Task objective :: Copy the listing below line for line, starting at its first line and ending with the line that has "return -a/b" in it. Add nothing.

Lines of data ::
•••••
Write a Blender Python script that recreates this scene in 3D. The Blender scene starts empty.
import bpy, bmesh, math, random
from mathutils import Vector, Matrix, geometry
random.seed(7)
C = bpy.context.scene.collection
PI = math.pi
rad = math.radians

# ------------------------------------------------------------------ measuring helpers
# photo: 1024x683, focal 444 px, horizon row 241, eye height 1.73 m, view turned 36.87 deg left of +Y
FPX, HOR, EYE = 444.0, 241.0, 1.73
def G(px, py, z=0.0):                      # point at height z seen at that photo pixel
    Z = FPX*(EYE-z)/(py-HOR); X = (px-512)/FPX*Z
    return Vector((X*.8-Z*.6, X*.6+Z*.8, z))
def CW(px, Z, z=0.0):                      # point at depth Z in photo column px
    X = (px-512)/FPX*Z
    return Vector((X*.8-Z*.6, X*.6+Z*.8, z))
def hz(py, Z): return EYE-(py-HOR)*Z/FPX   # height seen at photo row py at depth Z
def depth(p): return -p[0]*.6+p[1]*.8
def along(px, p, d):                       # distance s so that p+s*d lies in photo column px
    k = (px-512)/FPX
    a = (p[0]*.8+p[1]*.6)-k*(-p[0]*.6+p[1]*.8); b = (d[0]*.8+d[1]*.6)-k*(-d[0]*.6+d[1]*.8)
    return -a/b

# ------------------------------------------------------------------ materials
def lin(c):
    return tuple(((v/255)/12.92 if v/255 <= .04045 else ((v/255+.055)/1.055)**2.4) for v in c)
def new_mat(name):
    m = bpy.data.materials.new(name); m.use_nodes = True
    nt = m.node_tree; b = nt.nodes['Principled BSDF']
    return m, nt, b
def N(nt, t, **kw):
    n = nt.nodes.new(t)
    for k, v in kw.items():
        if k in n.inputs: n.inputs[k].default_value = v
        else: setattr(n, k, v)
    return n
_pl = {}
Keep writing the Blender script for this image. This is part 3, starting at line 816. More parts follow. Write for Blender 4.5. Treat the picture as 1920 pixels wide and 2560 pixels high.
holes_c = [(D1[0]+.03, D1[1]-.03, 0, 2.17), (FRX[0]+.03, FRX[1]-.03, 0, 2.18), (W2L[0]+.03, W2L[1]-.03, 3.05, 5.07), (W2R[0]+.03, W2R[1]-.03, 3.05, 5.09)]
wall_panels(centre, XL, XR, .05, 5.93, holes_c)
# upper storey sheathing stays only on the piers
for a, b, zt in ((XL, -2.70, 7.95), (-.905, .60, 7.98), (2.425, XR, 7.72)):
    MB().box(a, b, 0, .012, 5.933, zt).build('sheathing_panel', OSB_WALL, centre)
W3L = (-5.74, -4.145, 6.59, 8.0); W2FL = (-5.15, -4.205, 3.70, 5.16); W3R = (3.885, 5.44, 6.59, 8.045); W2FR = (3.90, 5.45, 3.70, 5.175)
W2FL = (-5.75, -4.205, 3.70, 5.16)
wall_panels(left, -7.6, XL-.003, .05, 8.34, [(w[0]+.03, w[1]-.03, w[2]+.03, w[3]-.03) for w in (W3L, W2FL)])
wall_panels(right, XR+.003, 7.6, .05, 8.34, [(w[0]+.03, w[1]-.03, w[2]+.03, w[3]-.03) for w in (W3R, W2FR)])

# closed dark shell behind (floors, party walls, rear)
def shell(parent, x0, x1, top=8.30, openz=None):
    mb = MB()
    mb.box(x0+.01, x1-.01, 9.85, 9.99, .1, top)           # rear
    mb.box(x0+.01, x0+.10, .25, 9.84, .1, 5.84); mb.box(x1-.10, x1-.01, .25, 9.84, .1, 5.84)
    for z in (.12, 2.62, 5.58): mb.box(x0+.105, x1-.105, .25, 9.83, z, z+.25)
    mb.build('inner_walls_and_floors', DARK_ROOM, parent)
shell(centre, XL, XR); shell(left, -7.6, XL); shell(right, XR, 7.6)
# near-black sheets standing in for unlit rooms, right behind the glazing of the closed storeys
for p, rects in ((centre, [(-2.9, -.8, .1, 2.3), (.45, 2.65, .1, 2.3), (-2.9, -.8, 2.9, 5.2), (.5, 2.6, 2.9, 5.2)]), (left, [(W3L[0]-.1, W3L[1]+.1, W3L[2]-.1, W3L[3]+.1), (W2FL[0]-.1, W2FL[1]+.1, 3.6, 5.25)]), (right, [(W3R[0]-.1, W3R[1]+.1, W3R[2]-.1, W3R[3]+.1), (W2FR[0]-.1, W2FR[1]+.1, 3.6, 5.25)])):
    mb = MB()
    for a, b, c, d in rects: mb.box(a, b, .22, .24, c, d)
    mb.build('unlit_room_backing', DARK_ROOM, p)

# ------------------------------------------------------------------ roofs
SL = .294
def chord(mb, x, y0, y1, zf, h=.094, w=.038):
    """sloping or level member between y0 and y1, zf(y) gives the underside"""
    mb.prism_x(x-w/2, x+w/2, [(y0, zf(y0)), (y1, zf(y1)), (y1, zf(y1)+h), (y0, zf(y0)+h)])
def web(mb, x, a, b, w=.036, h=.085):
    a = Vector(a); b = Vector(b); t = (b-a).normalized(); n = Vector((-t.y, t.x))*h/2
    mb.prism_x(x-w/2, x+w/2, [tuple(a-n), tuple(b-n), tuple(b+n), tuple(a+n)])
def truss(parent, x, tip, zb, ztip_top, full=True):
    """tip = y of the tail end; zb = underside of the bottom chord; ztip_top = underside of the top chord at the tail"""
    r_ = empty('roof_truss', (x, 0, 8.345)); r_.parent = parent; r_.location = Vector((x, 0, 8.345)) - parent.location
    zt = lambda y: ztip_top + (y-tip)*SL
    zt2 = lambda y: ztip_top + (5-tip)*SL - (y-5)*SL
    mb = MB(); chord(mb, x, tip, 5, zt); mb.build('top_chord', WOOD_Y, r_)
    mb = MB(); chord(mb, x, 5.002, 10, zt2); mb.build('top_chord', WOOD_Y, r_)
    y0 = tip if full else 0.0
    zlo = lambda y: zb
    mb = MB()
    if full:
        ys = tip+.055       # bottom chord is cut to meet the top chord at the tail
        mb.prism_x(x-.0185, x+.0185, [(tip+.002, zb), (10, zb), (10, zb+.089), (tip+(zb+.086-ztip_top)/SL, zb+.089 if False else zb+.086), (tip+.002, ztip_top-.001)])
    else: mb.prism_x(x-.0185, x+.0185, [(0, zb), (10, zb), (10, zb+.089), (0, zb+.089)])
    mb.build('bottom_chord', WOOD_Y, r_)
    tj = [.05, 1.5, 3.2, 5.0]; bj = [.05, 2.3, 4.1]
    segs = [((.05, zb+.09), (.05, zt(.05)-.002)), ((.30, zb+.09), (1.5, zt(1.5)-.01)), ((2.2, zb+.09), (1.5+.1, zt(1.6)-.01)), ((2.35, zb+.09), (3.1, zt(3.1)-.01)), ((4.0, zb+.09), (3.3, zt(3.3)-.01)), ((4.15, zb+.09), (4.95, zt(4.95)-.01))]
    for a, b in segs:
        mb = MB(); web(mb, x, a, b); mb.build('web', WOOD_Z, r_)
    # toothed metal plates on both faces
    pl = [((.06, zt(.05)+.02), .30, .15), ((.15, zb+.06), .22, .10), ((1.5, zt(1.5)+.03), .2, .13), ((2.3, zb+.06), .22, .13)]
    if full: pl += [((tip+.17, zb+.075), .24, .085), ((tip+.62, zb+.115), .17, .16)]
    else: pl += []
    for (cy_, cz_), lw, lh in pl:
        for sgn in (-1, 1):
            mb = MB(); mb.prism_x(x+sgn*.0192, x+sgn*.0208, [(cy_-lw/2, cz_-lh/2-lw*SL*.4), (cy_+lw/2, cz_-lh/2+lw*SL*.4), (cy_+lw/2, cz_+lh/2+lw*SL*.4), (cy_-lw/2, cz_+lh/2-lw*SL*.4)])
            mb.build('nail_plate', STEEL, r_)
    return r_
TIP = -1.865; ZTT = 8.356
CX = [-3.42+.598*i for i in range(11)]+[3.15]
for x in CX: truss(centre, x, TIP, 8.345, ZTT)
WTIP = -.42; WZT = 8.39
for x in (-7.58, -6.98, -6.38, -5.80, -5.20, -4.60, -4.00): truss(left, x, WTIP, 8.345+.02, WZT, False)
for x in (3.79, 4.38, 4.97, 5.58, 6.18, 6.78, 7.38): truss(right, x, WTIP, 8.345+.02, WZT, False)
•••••
Task answer ::
Write a Blender Python script that recreates this scene in 3D. The Blender scene starts empty.
import bpy, bmesh, math, random
from mathutils import Vector, Matrix, geometry
random.seed(7)
C = bpy.context.scene.collection
PI = math.pi
rad = math.radians

# ------------------------------------------------------------------ measuring helpers
# photo: 1024x683, focal 444 px, horizon row 241, eye height 1.73 m, view turned 36.87 deg left of +Y
FPX, HOR, EYE = 444.0, 241.0, 1.73
def G(px, py, z=0.0):                      # point at height z seen at that photo pixel
    Z = FPX*(EYE-z)/(py-HOR); X = (px-512)/FPX*Z
    return Vector((X*.8-Z*.6, X*.6+Z*.8, z))
def CW(px, Z, z=0.0):                      # point at depth Z in photo column px
    X = (px-512)/FPX*Z
    return Vector((X*.8-Z*.6, X*.6+Z*.8, z))
def hz(py, Z): return EYE-(py-HOR)*Z/FPX   # height seen at photo row py at depth Z
def depth(p): return -p[0]*.6+p[1]*.8
def along(px, p, d):                       # distance s so that p+s*d lies in photo column px
    k = (px-512)/FPX
    a = (p[0]*.8+p[1]*.6)-k*(-p[0]*.6+p[1]*.8); b = (d[0]*.8+d[1]*.6)-k*(-d[0]*.6+d[1]*.8)
    return -a/b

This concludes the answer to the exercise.